EPIP tents pitched in the grounds of a convalescent camp near the Australian General Base Depot at Le Havre. Note the Australian flag flying from the pole on the right, and the large YMCA buiding in the background (centre).

(a photograph from the collection showing a YMCA hut at Le Havre, quite possibly the same hut where Frank Beaurepaire’s bread rolls disappeared) . Reports of Baron Manfred von Richthofen's death vary according to source (for example, several people have claimed responsbility for his fall. )  But here is an excerpt from the Memorial's filmed interview with Ted ( F08487 ) , wherein Ted tells his story of the death of  "The Red Baron" :

When the Red Baron was shot down, we were only a couple of hundred yards away, in a rest camp, there was a group of six of us.  We were first there, that was before any guard was posted... and one report said, he was dead. He wasn't, he was alive, he lived long enough to be cleaned up, his face and body and clothing were covered in blood, he was cleaned up, taken out of the plane, and put beside the plane on the grass. And he recovered consciousness, and uttered one word : 'Kaput'.   K-A-P-U-T. And died. And that was it.

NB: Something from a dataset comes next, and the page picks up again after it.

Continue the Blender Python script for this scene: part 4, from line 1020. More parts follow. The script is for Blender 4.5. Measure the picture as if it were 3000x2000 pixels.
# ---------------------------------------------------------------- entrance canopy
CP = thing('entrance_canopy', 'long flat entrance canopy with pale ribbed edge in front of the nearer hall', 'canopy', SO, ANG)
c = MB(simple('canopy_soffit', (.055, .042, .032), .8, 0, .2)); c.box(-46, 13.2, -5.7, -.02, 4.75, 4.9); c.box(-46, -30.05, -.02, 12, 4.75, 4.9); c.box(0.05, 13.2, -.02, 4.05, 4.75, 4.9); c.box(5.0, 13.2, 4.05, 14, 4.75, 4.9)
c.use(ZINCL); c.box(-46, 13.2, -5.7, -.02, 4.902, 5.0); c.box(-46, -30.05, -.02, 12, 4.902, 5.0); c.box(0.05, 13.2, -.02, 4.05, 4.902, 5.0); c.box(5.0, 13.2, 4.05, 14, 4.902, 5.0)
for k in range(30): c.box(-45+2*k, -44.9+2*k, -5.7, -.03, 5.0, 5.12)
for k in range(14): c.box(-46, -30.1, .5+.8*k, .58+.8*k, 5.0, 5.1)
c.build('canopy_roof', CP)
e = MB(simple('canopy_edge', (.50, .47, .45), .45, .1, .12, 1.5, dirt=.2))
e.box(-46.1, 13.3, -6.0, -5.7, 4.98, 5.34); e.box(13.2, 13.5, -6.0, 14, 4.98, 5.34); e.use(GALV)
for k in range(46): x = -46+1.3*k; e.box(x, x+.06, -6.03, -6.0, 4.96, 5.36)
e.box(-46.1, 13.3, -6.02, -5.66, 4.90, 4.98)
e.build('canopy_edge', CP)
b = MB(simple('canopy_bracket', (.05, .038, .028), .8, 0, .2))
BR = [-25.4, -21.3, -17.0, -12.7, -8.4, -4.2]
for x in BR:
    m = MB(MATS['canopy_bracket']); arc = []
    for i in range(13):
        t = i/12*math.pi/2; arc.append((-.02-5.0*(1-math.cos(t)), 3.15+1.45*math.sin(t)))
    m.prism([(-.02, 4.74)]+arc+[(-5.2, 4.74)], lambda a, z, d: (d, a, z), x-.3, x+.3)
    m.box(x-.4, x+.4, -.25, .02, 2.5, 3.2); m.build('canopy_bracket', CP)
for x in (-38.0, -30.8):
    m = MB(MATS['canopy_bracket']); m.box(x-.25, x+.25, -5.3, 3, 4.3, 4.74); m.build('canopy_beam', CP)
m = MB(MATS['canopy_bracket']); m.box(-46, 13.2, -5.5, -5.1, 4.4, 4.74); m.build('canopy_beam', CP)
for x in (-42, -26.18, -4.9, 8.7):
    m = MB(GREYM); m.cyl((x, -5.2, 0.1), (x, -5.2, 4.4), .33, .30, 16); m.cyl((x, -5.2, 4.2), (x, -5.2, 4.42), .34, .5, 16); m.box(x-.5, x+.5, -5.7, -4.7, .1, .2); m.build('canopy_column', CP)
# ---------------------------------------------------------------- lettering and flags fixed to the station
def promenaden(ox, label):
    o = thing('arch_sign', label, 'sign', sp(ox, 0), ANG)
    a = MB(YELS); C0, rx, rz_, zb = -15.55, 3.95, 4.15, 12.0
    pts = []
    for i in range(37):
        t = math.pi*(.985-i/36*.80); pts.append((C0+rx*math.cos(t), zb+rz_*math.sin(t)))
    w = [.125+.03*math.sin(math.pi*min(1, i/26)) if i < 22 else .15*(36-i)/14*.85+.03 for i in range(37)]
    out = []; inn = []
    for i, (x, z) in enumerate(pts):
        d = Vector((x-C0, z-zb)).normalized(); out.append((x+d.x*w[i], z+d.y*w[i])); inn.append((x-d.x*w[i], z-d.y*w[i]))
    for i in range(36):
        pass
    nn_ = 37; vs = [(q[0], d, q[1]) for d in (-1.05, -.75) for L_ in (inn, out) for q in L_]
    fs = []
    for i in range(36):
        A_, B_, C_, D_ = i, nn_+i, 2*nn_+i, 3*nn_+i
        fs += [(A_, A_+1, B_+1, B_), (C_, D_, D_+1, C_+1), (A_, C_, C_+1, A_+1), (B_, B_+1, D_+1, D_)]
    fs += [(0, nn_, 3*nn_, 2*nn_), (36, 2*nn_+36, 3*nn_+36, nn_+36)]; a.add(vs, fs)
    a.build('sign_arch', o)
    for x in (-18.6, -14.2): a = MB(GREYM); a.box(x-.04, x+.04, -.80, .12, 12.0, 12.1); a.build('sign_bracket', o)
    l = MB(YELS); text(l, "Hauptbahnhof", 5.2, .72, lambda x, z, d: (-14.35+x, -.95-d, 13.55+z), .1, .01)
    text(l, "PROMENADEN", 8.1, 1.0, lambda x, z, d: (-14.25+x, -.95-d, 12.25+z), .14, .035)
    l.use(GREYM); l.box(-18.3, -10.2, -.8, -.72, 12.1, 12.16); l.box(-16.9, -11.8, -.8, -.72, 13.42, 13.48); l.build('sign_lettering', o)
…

These are but a sample of the wealth of stories held by the Memorial’s Sound Section.  Recordings may be accessed in the Memorial’s Research Centre, or copies purchased via our ESales Section.  For information about a particular recording, contact the Sound Section.   We’ll let Ted have the last word, about the Great War:

..that was the war to end all wars. No wars ever ended a war. I don't think there's any place for war. The history of wars has never been for any peace. I wouldn't do it again.

Comments

Greg Harwood

What an enormous legacy has been left to this country from those who served and those who waited for those who served from WW1. So much of our history and events flowing from those days in embedded not only in our memory but also in our national psyche. All Asutralians benefit from having a better understanding of how we got to where we are today by learning about the actions, humour, sacrifice and loss of our forebears. Lest we forget.

John Scott Palmer

Such a valuable historical record of a generation sadly gone. I was privileged to know the last of the 19 Bn 1st AIF men in the 1990s - Harold Jelbart MM. We had the privilege of taking him to the Entombment of the Unknown Soldier and meeting other survivors of that terrible war. To the end of his days Harold could never understand how he was spared and so many men he regarded as better than him were killed.We recorded some of his memories for his family before he died. He could never stand the smell of rum because of the memories it bought up. A true gentleman who it was an honour to know. Soon it will be the turn of the WW2 men. Lest we forget.